For me he's at his best with the second generation of hardboiled writers, namely the Gold Medal girls and boys and how they spun off into Lion, Graphic, Ace, etc. I wish he wasn't so dismissive of John D. MacDonald. Here he takes the familiar path of the neo-noir critics who complain that JDM wasn't tough enough in his viewpoint. Most of his books concern middle class or working class men and women confronting crime. They're not gumshoes, they're not criminals. They bring their manners and mores with them when they try to extricate themselves from their problems. It's not that he isn't hardboiled; it's that he doesn't use all the cliches of hardboiled.
O'Brien shines when discussing Day Keene, Harry Whittington and, especially, Charles Williams. In fact I think his piece on Williams is definitve. Hard to imagine anybody handling Williams' career any more shrewedly.
The Hardboiled Checklist at the back of the book (1929-1960) is the most intelligent, exhaustive such list I've ever seen. Makes you wish you had three lifetimes just to read every book he takes note of.

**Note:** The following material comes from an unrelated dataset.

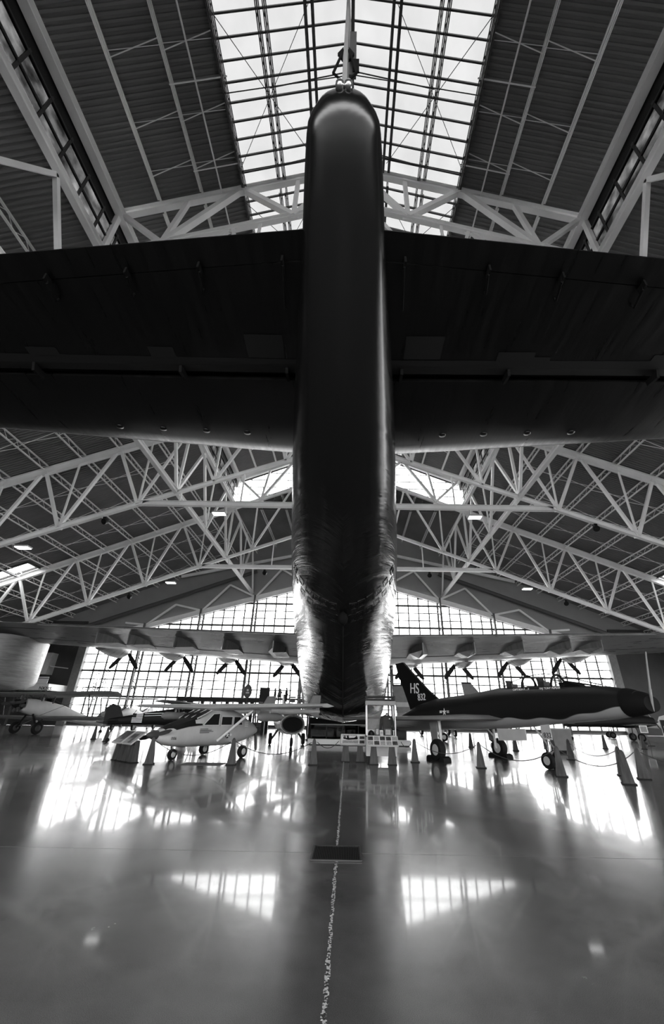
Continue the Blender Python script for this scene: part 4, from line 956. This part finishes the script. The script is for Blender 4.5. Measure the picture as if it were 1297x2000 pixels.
# ================================================================== TWIN-BOOM LIGHT AEROPLANE
tb_ = thing('twin_boom_aeroplane', (-5.69, 20.9, 0), math.atan2(-.86, -.51), 'light grey twin-boom high-wing aeroplane with black cowl top, nose to the left', 'aeroplane')
body(tb_, 'fuselage', [(3.38, 1.02, .76, .14), (3.3, 1.08, .68, .26), (3.1, 1.16, .58, .42), (2.8, 1.25, .5, .52), (2.35, 1.38, .46, .58), (1.9, 1.48, .44, .61), (1.25, 1.52, .43, .63), (.4, 1.54, .43, .64), (-.3, 1.62, .44, .64), (-.8, 1.62, .5, .6), (-1.3, 1.5, .6, .52), (-1.8, 1.3, .76, .4), (-2.15, 1.12, .88, .2)], M['lgrey'], .8, 24)
cb = MB().loft([[(x, y * k, z) for y, z in zip((-1, -.9, -.6, 0, .6, .9, 1), (zb, zb + (zt_ - zb) * .55, zb + (zt_ - zb) * .92, zt_, zb + (zt_ - zb) * .92, zb + (zt_ - zb) * .55, zb))] for x, k, zb, zt_ in ((2.0, .56, 1.3, 1.5), (1.72, .58, 1.3, 1.62), (1.25, .6, 1.3, 1.8), (.6, .61, 1.3, 1.87), (-.3, .61, 1.3, 1.87), (-.85, .58, 1.3, 1.72), (-1.25, .5, 1.3, 1.5))]).build('cabin', M['lgrey'], tb_, 40)
MB().loft([[(x, -k, z0), (x, -k * .75, z1), (x, 0, z1 + .05), (x, k * .75, z1), (x, k, z0)] for x, k, z0, z1 in ((3.2, .3, 1.0, 1.09), (2.8, .48, 1.08, 1.24), (2.35, .55, 1.18, 1.37), (1.95, .59, 1.22, 1.49), (1.7, .615, 1.24, 1.52))], True, True).build('cowl_top_panel', M['black'], tb_, 40)
MB().loft([[(x, -k, z), (x, -k * .55, z + .02), (x, k * .55, z + .02), (x, k, z)] for x, k, z in ((2.02, .57, 1.485), (1.68, .585, 1.665), (1.28, .6, 1.8))], False, False).build('windscreen', M['black'], tb_)
for y in (-.57, -.2, .2, .57): strut(tb_, 'windscreen_frame', (2.0, y, 1.51 if abs(y) < .3 else 1.49), (1.27, y * 1.0, 1.83 if abs(y) < .3 else 1.81), .025, 'offw')
def win(pts, name='cabin_window'):
    for s in (-1, 1):
        yo = s * .648; Q = [(x, z) for x, z in pts]
        wn_ = MB().prism(Q, (0, yo, 0), (1, 0, 0), (0, 0, 1), (0, 1, 0), .03).build(name, M['black'], tb_)
        m = MB(); cx_ = sum(p[0] for p in Q) / len(Q); cz_ = sum(p[1] for p in Q) / len(Q)
        for a, b_ in zip(Q, Q[1:] + Q[:1]): m.bar((a[0] + (a[0] - cx_) * .04, yo + s * .012, a[1] + (a[1] - cz_) * .08), (b_[0] + (b_[0] - cx_) * .04, yo + s * .012, b_[1] + (b_[1] - cz_) * .08), .035)
        m.build('window_frame', M['offw'], wn_)
win([(1.68, 1.25), (1.62, 1.32), (1.22, 1.66), (.86, 1.68), (.86, 1.25)]); win([(.72, 1.25), (.72, 1.57), (.08, 1.57), (.08, 1.25)]); win([(-.02, 1.25), (-.02, 1.57), (-.42, 1.57), (-.6, 1.25)])
for s in (-1, 1):
    wing_panel(tb_, 'wing', [(1.0, -.75, s * .0, 1.9), (.95, -.7, s * 1.6, 1.93), (.8, -.55, s * 4.2, 1.97), (.55, -.35, s * 5.8, 2.0)], M['lgrey'], .2)
    MB().tube([(.78, s * .62, .64), (.1, s * 1.9, 1.86)], .06, 8).build('wing_strut', M['offw'], tb_, 60)
    MB().tube([(-.5, s * 1.6, 1.86), (-2.5, s * 1.6, 1.84), (-5.4, s * 1.6, 1.9)], [.16, .14, .09], 10).build('tail_boom', M['lgrey'], tb_, 60)
    f = MB().prism([(-4.0, 1.9), (-4.45, 2.2), (-4.85, 2.68), (-5.5, 2.72), (-5.35, 1.6), (-4.9, 1.65)], (0, s * 1.6, 0), (1, 0, 0), (0, 0, 1), (0, 1, 0), .09).build('tail_fin', M['mgrey'], tb_)
    text('lettering', 'USAF', .16, M['black'], f, frame((-4.9, s * 1.6 + .05, 2.06), (-1, 0, 0), (0, 0, 1)), .004)
    x, y = -.2, s * 1.2
    MB().tube([(-.1, s * .4, .62), (-.15, s * .9, .5), (x, y - s * .12, .3)], .045, 8).build('gear_leg', M['lgrey'], tb_, 60); wheel(tb_, (x, y, .24), .24, .18)
    MB().tube([(.3, s * 3.0, 1.9), (.3, s * 3.0, 1.72)], .05, 6).build('rocket_pylon', M['mgrey'], tb_)
    MB().lathe([(.13, -.7), (.16, -.55), (.16, .55), (.08, .72)], (.3, s * 3.0, 1.58), (1, 0, 0), 12).build('rocket_pod', M['mgrey'], tb_, 50)
wing_panel(tb_, 'tailplane', [(-4.8, -5.5, -1.6, 1.95), (-4.8, -5.5, 1.6, 1.95)], M['mgrey'], .1)
blade_prop(tb_, (3.45, 0, .9), (1, 0, 0), 2, .95, .16, 'dgrey', rad(10)); blade_prop(tb_, (-2.25, 0, 1.02), (-1, 0, 0), 2, .9, .15, 'dgrey', rad(80))
wheel(tb_, (2.48, 0, .2), .2, .15); strut(tb_, 'nose_leg', (2.48, .0, .25), (2.6, 0, .6), .05, 'chrome')
text('lettering', '006', .14, M['dgrey'], tb_, frame((2.95, .52, .78), (-1, .35, 0), (0, 0, 1)), .004)
for i, L_ in enumerate((.42, .62, .72, .5)): MB().box((1.72 - L_ / 2 + .1, .645, 1.1 - i * .045), (L_, .012, .022)).build('stencil_line', M['dgrey'], tb_)
star_mark(tb_, (.25, .645, .86), (-1, 0, 0), (0, 0, 1), .12, True, True)
for z in (1.25, 1.33, 1.41): MB().box((-.95, .56, z - .05), (.22, .05, .04)).build('marker_bar', M['white'], tb_)

# ================================================================== BIPLANE
bp_ = thing('biplane', (-27.4, 40.6, 0), math.atan2(-.94, -.34), 'grey biplane with open radial engine at the left edge', 'biplane')
for z, hs, x0, nm in ((3.12, 8.9, 1.9, 'upper_wing'), (1.32, 8.3, 1.1, 'lower_wing')):
    pts = [(x0 - .5, x0 - 1.4, -hs, z + .1), (x0 - .1, x0 - 1.9, -hs + .6, z + .08), (x0, x0 - 2.1, 0, z), (x0 - .1, x0 - 1.9, hs - .6, z + .08), (x0 - .5, x0 - 1.4, hs, z + .1)]
    MB().loft([[(le, y, zz), (le - .2, y, zz + .12), (le + (te - le) * .4, y, zz + .15), (te, y, zz), (le + (te - le) * .5, y, zz - .08), (le - .1, y, zz - .06)] for le, te, y, zz in pts]).build(nm, M['mgrey'], bp_, 40)
body(bp_, 'fuselage', [(2.3, 2.6, 1.55, .55), (1.4, 2.72, 1.45, .6), (0, 2.75, 1.4, .58), (-1.5, 2.7, 1.45, .5), (-4, 2.3, 1.55, .32), (-6.5, 2.0, 1.65, .12)], M['chrome'] if False else M['offw'], .85)
en = body(bp_, 'engine_case', [(3.0, 2.4, 1.8, .3), (2.6, 2.5, 1.7, .4), (2.25, 2.5, 1.7, .4)], M['black'])
for k in range(7):
    t = 2 * math.pi * k / 7; d = V((0, math.sin(t), math.cos(t))); c = V((2.62, 0, 2.1))
    MB().lathe([(.13, .3), (.17, .34), (.17, .66), (.12, .74)], c, d, 10).build('engine_cylinder', M['dgrey'], en)
blade_prop(bp_, (3.1, 0, 2.1), (1, 0, 0), 2, 1.45, .26, 'dgrey', rad(4))
for s in (-1, 1):
    for y, xs_ in ((s * 6.2, (1.4, .1)), (s * 1.0, (1.5, .4))):
        for xx in xs_: strut(bp_, 'wing_strut', (xx - (.7 if abs(y) > 2 else .3), y if abs(y) > 2 else y * .6, 1.4 if abs(y) > 2 else 2.6), (xx, y, 3.1), .05, 'dgrey')
    strut(bp_, 'bracing_wire', (.8, s * .6, 1.5), (1.2, s * 6.2, 3.05), .015, 'dgrey'); strut(bp_, 'bracing_wire', (1.2, s * .8, 3.05), (.5, s * 6.2, 1.45), .015, 'dgrey')
    wheel(bp_, (1.1, s * 1.36, .47), .47, .24, True, 'dgrey'); strut(bp_, 'gear_leg', (1.1, s * 1.2, .5), (1.3, s * .4, 1.5), .08, 'black'); strut(bp_, 'gear_leg', (1.1, s * 1.2, .5), (.2, s * .4, 1.45), .05, 'dgrey')
    wing_panel(bp_, 'tailplane', [(-5.4, -6.7, 0, 1.95), (-5.8, -6.8, s * 2.2, 1.95)], M['mgrey'], .08)
MB().prism([(-5.2, 2.0), (-6.0, 3.0), (-6.8, 3.1), (-7.2, 2.4), (-6.9, 1.6)], (0, 0, 0), (1, 0, 0), (0, 0, 1), (0, 1, 0), .08).build('tail_fin', M['mgrey'], bp_)
wheel(bp_, (-6.6, 0, 1.17), .2, .1, False); strut(bp_, 'tail_leg', (-6.6, 0, 1.2), (-6.5, 0, 1.75), .05, 'dgrey')
bp_.rotation_euler = (0, -rad(8.5), math.atan2(-.94, -.34)); bp_.location.z = -.155
MB().box((-.0, -.2, 2.85), (.06, .6, .3)).build('cockpit_windshield', M['glass'], bp_); MB().box((.2, 3.4, 1.4), (.7, .8, .02)).build('wing_marking', M['white'], bp_)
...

This belongs on the shelf of every hardboiled reader and writer. It doesn't get any better than this.
3 comments:
Somehow I've missed this one. I'll find a copy. Thank you.
Jed Power--author "The Boss of Hampton Beach."
http://www.darkjettypublishing.com
Thanks for the rec. Always looking for good commentary.
I've got two copies of this book with different covers. Think one was published in England, but I'm too lazy to go down to my basement to check. I have copied the checklist and have been picking up any I happen to come across. To date, I have around 150, but know it's unlikely that I will find many of the books. The fun is in the search, and I'm not buying off the Internet. At the top of my want list are Nightmare Alley by William Lindsay Gresham and Night and the City by Gerald Kersh.